The process governing the evolution of sentiment Λ is based on the beliefs of a representative trader. In a prolonged period of favorable fundamentals, the representative trader will move in the direction of irrational exuberance. In a prolonged period featuring unfavorable fundamentals, the reverse will be true. In a period of rapidly fluctuating fundamentals, the representative trader will display frequent changes of opinion. Market returns will tend to become more positively autocorrelated along long runs, and move to being negatively autocorrelated during periods that feature short runs. In other words, the process governing Λ will have a stochastic autocorrelation structure that depends on the history.
There are additional behavioral elements concerning preferences, most notably loss aversion and reference point-based mental accounting. In sprit, these are related to habit formation models, especially in connection with reference point issues. Thus far, I have ignored behavioral features involving preferences, and have instead concentrated on beliefs. However, behavioral preferences can be accommodated within the present framework, with minor modifications. Shefrin and Statman (1989) explore the implications for the pricing kernel that stem from the introduction of prospect theory preferences (Kahneman and Tversky, 1979). A prospect theory utility function is S-shaped, and is defined over consumption changes (i.e., gains and losses) relative to a reference point. The S-shape depicts risk aversion in the domain of gains, and risk seeking in the domain of losses.[51]
Shefrin and Statman (1989) demonstrate that the introduction of prospect theory traders tends to flatten the graph of the pricing kernel. Prospect theory traders tend to shun claims that pay off in loss states, typically those for which m(xt) is high, in exchange for claims that pay off in gains states, typically those for which m(xt) is low.[52] As the relative proportion, and wealth, of prospect theory traders increases, the graph of the pricing kernel begins to flatten in the loss states segment. If it flattens completely, turning horizontal, then risk averse agents will choose to hold portfolio insurance in equilibrium. They will do so because the conditional risk premium vanishes, where the conditioning is for states in which prospect theory traders register losses.
The pricing kernel equation (13) includes time varying stochastic terms for both risk tolerance θR and time preference δR. Notably, during periods where wealth shifts from those who are less risk-tolerant to those who are more risk-tolerant, the representative trader becomes more risk tolerant. This phenomenon tends to make the representative trader more risk tolerant during up markets, a point made by Benninga and Mayshar (1993, 2000). A similar remark applies to time discounting. Recently, Barberis, Huang, and Santos (2000, forthcoming) have developed a prospect theory motivated model with the same time varying, stochastic risk tolerance properties described above. Specifically, they explain the equity premium puzzle by establishing that prior gains lead to an increase in the market’s tolerance for risk, whereas prior losses lead to the reverse.

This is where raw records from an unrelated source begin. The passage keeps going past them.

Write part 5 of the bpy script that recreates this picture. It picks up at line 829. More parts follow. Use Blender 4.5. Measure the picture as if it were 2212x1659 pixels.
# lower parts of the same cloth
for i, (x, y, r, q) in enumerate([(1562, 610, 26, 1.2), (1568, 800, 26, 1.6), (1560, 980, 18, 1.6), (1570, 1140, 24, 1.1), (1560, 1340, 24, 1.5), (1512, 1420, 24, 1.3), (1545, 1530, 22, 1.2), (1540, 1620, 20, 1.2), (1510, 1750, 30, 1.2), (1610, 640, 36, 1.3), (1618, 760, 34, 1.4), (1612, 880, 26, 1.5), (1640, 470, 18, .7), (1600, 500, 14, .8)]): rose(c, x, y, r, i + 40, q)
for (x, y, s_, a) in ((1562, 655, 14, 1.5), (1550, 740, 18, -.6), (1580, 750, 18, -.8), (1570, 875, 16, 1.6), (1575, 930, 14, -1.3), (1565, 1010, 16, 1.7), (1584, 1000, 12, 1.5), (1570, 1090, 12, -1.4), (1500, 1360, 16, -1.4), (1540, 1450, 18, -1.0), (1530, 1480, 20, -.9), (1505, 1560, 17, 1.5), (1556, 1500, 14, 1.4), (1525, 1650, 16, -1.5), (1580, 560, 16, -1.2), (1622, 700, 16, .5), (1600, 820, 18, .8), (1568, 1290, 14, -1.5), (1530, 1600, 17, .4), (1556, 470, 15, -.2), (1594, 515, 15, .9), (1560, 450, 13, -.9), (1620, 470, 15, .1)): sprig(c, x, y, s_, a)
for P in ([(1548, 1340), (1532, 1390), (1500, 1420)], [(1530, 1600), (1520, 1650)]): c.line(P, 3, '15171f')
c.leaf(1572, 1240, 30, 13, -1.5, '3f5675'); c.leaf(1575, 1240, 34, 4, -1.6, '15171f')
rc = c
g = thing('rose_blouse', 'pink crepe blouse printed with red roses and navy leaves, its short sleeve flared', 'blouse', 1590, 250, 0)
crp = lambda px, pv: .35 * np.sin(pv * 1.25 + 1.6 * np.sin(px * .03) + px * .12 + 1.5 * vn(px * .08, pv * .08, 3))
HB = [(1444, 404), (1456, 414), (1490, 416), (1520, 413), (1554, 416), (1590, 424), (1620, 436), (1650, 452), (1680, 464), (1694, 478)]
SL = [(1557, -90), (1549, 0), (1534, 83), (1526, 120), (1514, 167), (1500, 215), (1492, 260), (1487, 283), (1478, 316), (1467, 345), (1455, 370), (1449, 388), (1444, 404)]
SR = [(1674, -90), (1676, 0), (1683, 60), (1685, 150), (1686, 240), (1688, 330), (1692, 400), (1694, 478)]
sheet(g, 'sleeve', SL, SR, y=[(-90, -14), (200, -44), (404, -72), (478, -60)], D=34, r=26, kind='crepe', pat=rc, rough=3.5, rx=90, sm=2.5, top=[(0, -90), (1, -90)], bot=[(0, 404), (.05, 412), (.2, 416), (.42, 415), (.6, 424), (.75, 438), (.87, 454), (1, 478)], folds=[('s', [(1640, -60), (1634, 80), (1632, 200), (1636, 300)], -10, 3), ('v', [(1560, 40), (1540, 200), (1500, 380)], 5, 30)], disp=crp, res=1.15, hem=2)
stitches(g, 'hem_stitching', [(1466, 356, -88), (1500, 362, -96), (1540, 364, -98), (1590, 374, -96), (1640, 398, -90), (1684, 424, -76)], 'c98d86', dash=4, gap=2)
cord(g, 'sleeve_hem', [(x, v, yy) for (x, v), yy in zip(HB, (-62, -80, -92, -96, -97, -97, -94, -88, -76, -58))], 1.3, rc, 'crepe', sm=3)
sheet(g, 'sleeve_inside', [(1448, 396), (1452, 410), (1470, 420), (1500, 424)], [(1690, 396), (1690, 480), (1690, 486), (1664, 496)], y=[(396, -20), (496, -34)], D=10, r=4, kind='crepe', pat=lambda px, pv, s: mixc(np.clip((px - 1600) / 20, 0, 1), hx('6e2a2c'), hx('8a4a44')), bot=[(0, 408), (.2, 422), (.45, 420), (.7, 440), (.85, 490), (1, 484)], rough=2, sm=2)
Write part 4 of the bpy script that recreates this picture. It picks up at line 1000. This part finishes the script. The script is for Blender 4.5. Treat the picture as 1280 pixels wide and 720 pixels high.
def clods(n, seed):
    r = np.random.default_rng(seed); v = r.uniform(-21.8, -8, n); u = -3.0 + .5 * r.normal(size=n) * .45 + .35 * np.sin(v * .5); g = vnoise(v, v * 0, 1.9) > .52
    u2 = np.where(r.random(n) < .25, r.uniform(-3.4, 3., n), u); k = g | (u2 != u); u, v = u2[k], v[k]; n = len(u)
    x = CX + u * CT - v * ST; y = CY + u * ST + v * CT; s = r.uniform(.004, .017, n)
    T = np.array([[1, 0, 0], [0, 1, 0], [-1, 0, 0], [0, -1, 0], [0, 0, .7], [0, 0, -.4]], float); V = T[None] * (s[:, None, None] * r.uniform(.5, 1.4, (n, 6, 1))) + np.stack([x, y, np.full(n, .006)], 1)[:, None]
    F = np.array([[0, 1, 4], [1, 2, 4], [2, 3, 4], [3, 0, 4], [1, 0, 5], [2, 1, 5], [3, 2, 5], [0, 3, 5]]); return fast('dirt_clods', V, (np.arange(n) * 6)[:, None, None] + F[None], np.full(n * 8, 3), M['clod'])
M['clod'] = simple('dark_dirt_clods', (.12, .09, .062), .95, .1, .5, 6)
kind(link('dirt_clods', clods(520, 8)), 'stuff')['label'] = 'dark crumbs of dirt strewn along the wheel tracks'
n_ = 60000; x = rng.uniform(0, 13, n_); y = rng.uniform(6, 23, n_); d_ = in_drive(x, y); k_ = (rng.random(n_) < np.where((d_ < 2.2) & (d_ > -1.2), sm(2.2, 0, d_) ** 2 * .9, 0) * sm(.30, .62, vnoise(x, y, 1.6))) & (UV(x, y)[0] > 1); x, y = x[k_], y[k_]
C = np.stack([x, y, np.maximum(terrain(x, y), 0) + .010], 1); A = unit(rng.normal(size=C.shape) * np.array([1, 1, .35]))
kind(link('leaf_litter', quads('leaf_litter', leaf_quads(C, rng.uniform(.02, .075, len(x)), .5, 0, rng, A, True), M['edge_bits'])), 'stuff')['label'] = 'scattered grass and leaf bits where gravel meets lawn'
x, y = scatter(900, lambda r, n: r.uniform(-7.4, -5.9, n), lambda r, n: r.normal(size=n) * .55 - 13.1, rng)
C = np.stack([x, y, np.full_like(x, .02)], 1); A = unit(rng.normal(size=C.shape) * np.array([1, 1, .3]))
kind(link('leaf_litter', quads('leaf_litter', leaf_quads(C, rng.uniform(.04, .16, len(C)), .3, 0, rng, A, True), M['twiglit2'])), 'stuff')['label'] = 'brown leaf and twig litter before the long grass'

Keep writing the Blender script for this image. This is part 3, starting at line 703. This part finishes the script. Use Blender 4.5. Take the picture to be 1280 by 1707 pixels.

In conclusion, I propose that in the future asset pricing theory will develop around models that feature a behavioral SDF that incorporates both sentiment and behaviorallybased risk preferences. Notably, the representative trader’s errors and preferences will typically have a different character than those of individual traders. For errors especially, the representative trader’s errors will reflect the error-wealth covariance, not just the mean trader error.